For an $A$-module $M$, the support of $M$ is defined to be $$\mathrm{Supp}_A(M) := \{P \in \mathrm{Spec}(A) \mid M_p \neq \{0\}\}.$$ The associated primes are defined to be: $$\mathrm{Ass}_A(M):=\{P \in \mathrm{Spec}(A) \mid P=\textrm{ann}(m), m \in M\}.$$
My question: does there exist a module $M$ so that there are only finitely many minimal elements in $\mathrm{Supp}(M)$ with respect to inclusion, but infinitely many associated primes?
Thought 1: Every minimal element of $\mathrm{Supp}_A(M)$ is an associated prime.
Thought 2: If $A$ is Noetherian and $M$ a finite $A$-module, then $\mathrm{Ass}_A(M)$ is finite, so any example of a module that satisfies the above criteria cannot be of this form.

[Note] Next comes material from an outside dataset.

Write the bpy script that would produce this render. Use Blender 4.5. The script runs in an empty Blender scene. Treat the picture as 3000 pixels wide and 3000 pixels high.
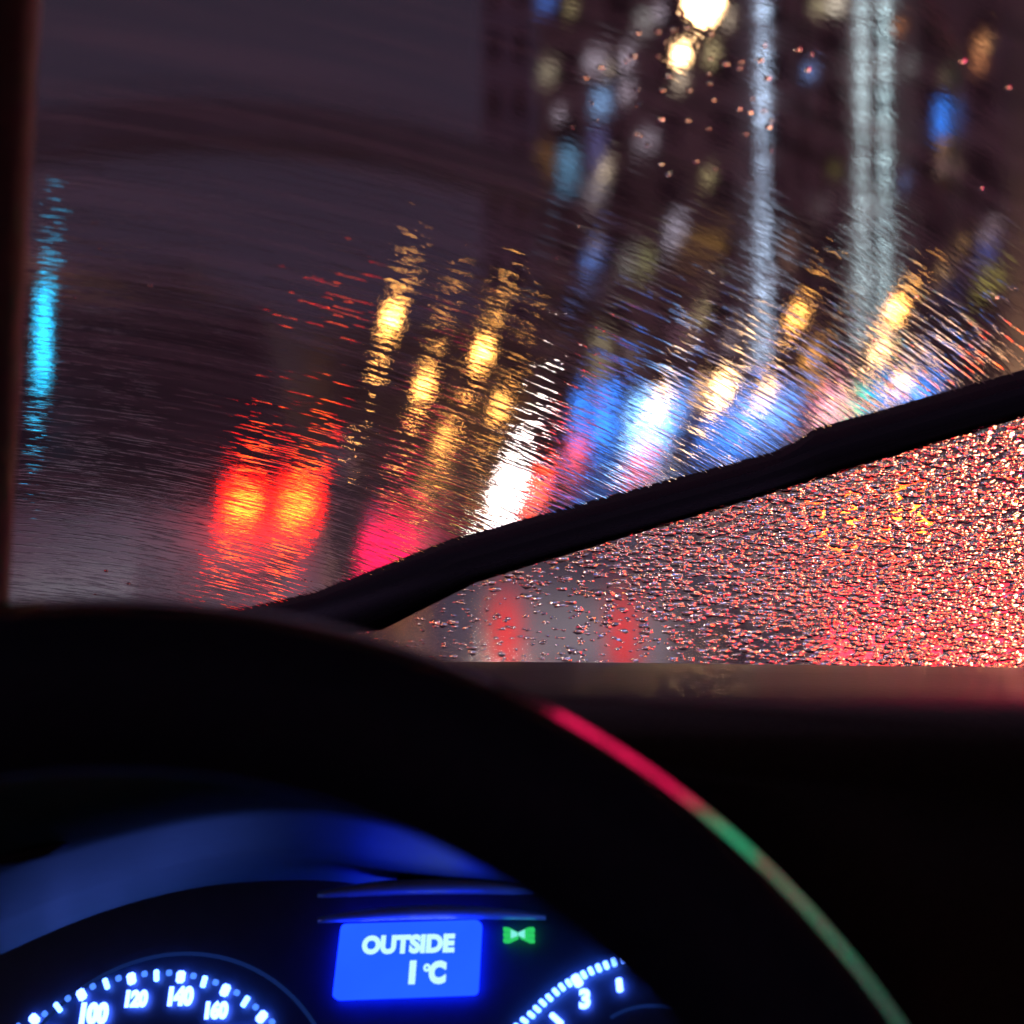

Thought 3: In essence, every element of the support will be a prime ideal $P \subset A$ so that $\mathrm{ann}(m) \subseteq P$ for some $m \in M$. If there are only finitely many of these that are minimal with respect to inclusion, can we still find infinitely many so that $P=\mathrm{ann}(m)$?
Choose your favorite ring $A$ with infinite spectrum, and your favorite closed subset $Z \subseteq \mathrm{Spec}\;A$ that has finitely many minimal elements (e.g. if $A$ is Noetherian, every closed subset should satisfy the second condition) but is infinite. Then take the module $$M=\bigoplus_{\mathfrak{p} \in Z}(A/\mathfrak{p}).$$
Then $\mathrm{Ass}\;M=\mathrm{Supp}\;M=Z$.
As you can see, this is very much non-finitely generated, but as you noted, any example (at least over $A$ Noetherian) would be, so it is OK.